The following is an article from the Lex Column issued today in the Financial
Times, European Edition (page 16).

Mature response to Natural keenness: LEX COLUMN - Endesa/Gas Natural.

Endesa has taken a magisterial 27 days to defend itself from a hostile Euros
22.5bn bid from Gas Natural, its smaller rival. The content and the timing of
its response are mature. It has not whinged about political interference.
Catalonia's political establishment, backing Gas Natural, may want to play God.
Endesa's owners, 45 per cent foreigners, adhere to the gospel of price.

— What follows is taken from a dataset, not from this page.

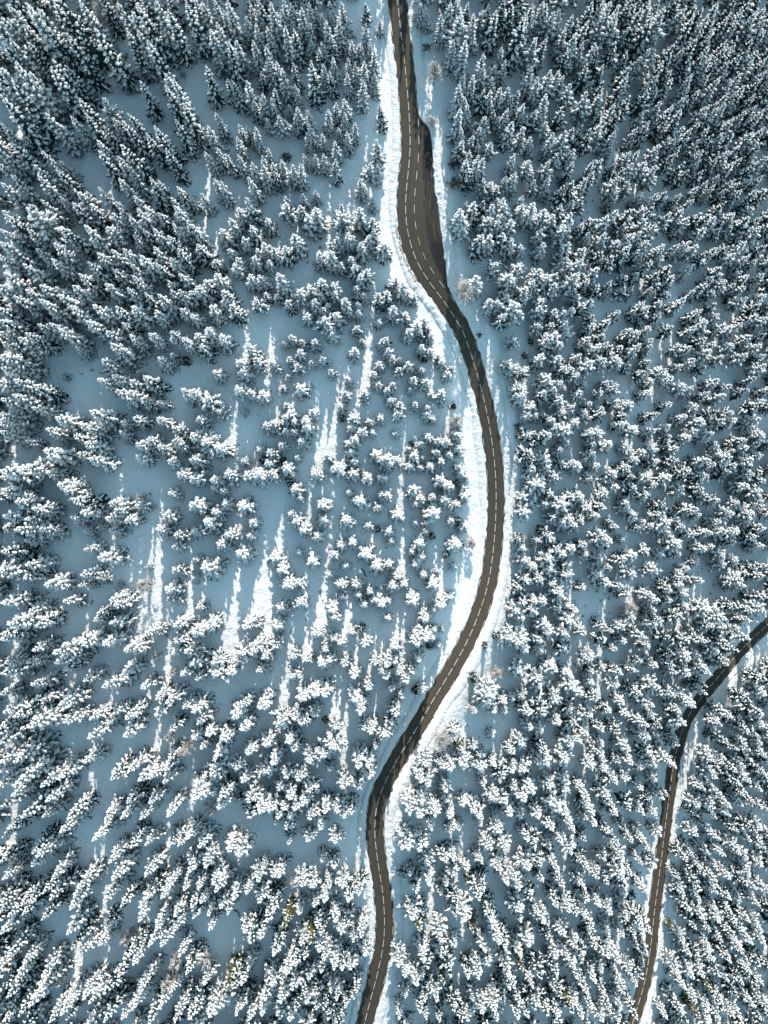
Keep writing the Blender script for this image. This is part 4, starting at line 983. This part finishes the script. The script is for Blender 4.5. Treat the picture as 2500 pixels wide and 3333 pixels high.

Endesa has some strong arguments. The premium to the undisturbed price is a low
15 per cent. Gas Natural shareholder Repsol would own 13 per cent of the
combined entity. It recently said it would sell down, creating an overhang. La
Caixa, an unquoted Catalan bank with a political mandate, would have 15 per
cent. Critically, the low Euros 7.8bn cash component would be financed by
selling Euros 7bn-Euros 9bn of Endesa assets, mainly to rival Iberdrola. Since
the price for this is unknown, it is impossible to evaluate the true worth of
the offer. Strategically, it is unclear what the benefit of integrating gas
distribution and Endesa's power business is, beyond a simple diversification
effect. Adding Gas Natural's Euros 14bn enterprise value to Endesa's Euros 48bn
EV should create synergies. However, logically, selling Euros 7bn-Euros 9bn of
Endesa assets should have the opposite effect.

Endesa has committed itself to return Euros 7bn in cash over five years and
raised its long-term guidance to hysterical levels. But its main weapon is that
the offer is not convincing. Gas Natural is keen, but in a hostile,
share-financed reverse takeover, enthusiasm is not enough.